Dentre tantas obras que tematizaram a última ditadura brasileira (1964-1985), a escolha desse livro se justifica não só pela sua qualidade estética mas também porque, ao dar voz a diferentes narradores, ele recria, de maneira fragmentária e lacunar, a tensão que reinava no país quando pessoas eram presas clandestinamente, torturadas, assassinadas e desaparecidas. O fio narrativo que dá continuidade e sentido ao romance é assegurado por K, o pai em busca da filha, porém outras vozes ecoam e desvelam os meandros do funcionamento do sistema repressivo: a versão dos torturadores, seus agentes, empregadas e amantes, o relato do militante torturado que delata e se torna um “cachorro”, as cartas enviadas pelos dois militantes, Ana Rosa e Wilson, que exprimem seus conflitos existenciais e políticos quando percebem que estão cercados, sem rota de fuga. Apesar de seu nome ser pouco citado, a figura do delegado do DOPS-SP, Sérgio Fleury, ligado ao Esquadrão da Morte, está presente em vários fragmentos: ora é sua amante, ora a faxineira da Casa da Morte, ora seus agentes. Em um dos capítulos é sua própria voz que se faz ouvir: esbraveja contra aqueles pais que, tendo acesso a organizações internacionais, não param de procurar notícias dos filhos. Além de K., Fleury menciona a estilista Zuzu Angel, assassinada em 1976, num falso acidente de trânsito. Ele exerce tortura psicológica contra K., enviando informações desencontradas, assim como fez com a família do deputado Rubens Paiva. No momento da abertura política do governo Geisel, Fleury recebeu pressão até dos Estados Unidos, durante a presidência de Jimmy Carter (1977-1981). Eles exigiam explicações sobre os desaparecidos, porém não havia nada palatável, todos estavam mortos, enterrados em cemitérios clandestinos, incinerados ou jogados no mar ou em rios.
Ao se deparar com um personagem chamado K., o leitor é levado a evocar o clima tenso e absurdo do romance O processo, de Kafka, em que o protagonista não entende acusações indecifráveis, e se sente culpado. Busca, sem sucesso, a ajuda de vários personagens. De modo semelhante, aqui reina a perplexidade do pai, sufocado por fatos que estão além de sua compreensão. Mas, à medida que o tempo passa, ele “não é mais ele, o escritor, o poeta, o professor de iídiche, não é mais um indivíduo, virou um símbolo, o ícone do pai de uma desaparecida política”. No entanto, alguns anos mais tarde, ele já não será mais ícone, será “o tronco inútil de uma árvore seca”, “vencido pela exaustão e pela indiferença”. K visita presos políticos que conheceram sua filha, leva para eles cigarros e barras de chocolate; nesse local, 14 meses depois do desaparecimento da filha, é sugerida sua morte.

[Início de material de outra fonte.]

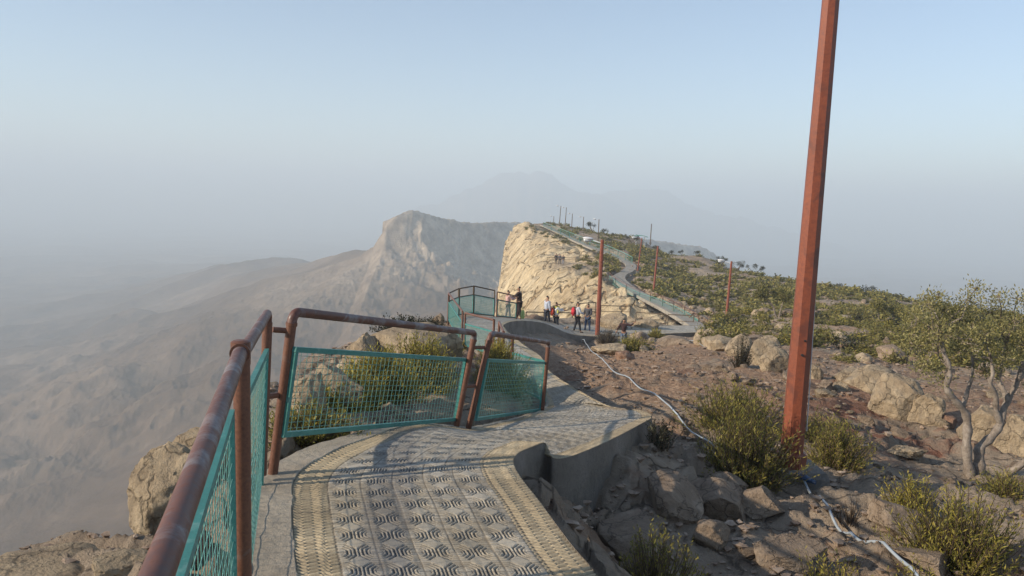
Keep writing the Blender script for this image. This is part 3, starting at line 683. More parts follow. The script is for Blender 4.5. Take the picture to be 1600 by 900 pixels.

Escrito sob o signo da metonímia, o livro em fragmentos remete a vestígios de um dilaceramento: a cachorra do casal preso que não para de latir, a faxineira que não se esquece do sangue que lavou na Casa da Morte, o cianureto na boca de Ana Rosa, as fotografias da filha que K. olha, são muitos os elementos incisivos que tocam profundamente o leitor. Observe-se que incisivo significa cortante, ou seja, ao ferir, penetra a casca dura com a qual os homens se protegem das emoções dolorosas.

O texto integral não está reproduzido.